Use stretched passphrases in applications where you control the stretching function. For applications like LUKS disk encryption, use the application’s built-in key stretching (which it does automatically).

Verifying Randomness Quality

Before committing a generated passphrase to long-term use, verify the randomness source:

#!/bin/bash
# Test /dev/urandom for quality randomness

# Extract 1MB of random data
dd if=/dev/urandom of=/tmp/random.bin bs=1M count=1 2>/dev/null

# Run entropy analysis (requires ent tool)
ent /tmp/random.bin

# Expected output:
# Entropy = 7.999972 bits per byte (close to 8.0 is good)
# Chi-square = 234.5 (closer to 256 is better)

Entropy close to 8 bits per byte and chi-square values near 256 indicate high-quality randomness. Values significantly different may suggest problems with your random source.
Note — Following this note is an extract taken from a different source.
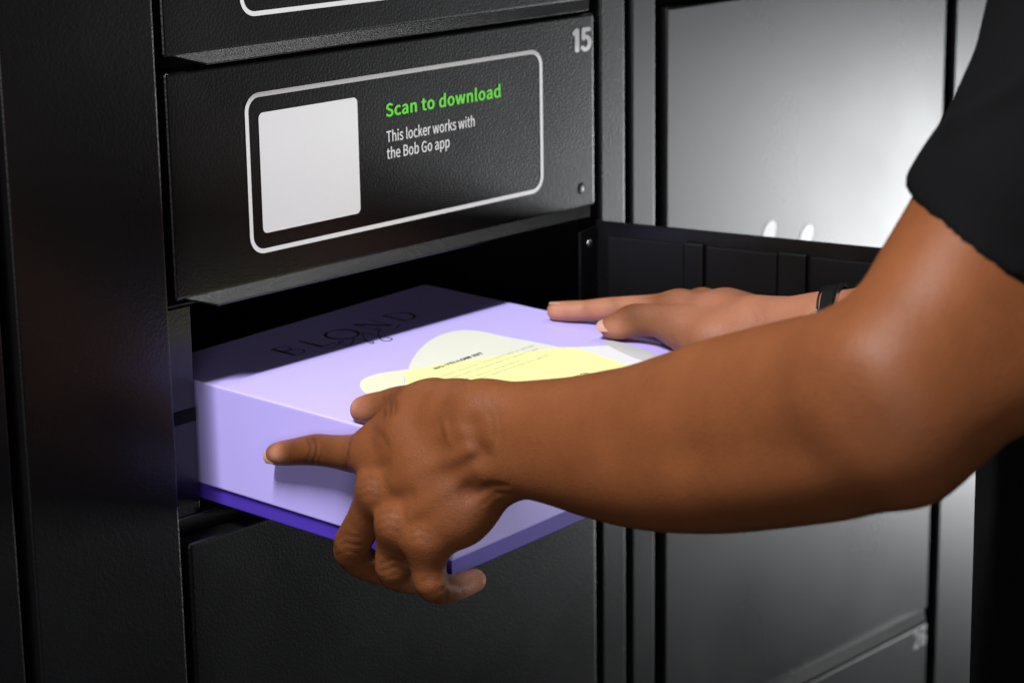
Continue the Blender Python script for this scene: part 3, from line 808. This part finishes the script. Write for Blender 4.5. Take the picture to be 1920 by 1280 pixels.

Diceware for Multiple Languages

The EFF wordlist exists in English, but multiple language implementations are available:

Language List Size Words Source
English (EFF) 7776 Common, readable eff.org
German 7776 Diceware original Benutzerhandbuch
Italian 7776 Modern, accessible Italian crypto community
Spanish 7776 Natural phrases Available on GitHub
French 7776 Phonetically distinct French EFF equivalent

For international teams, coordinating on a single language (typically English) prevents confusion. Translated wordlists offer benefits for teams in non-English speaking regions who struggle to memorize English word sequences.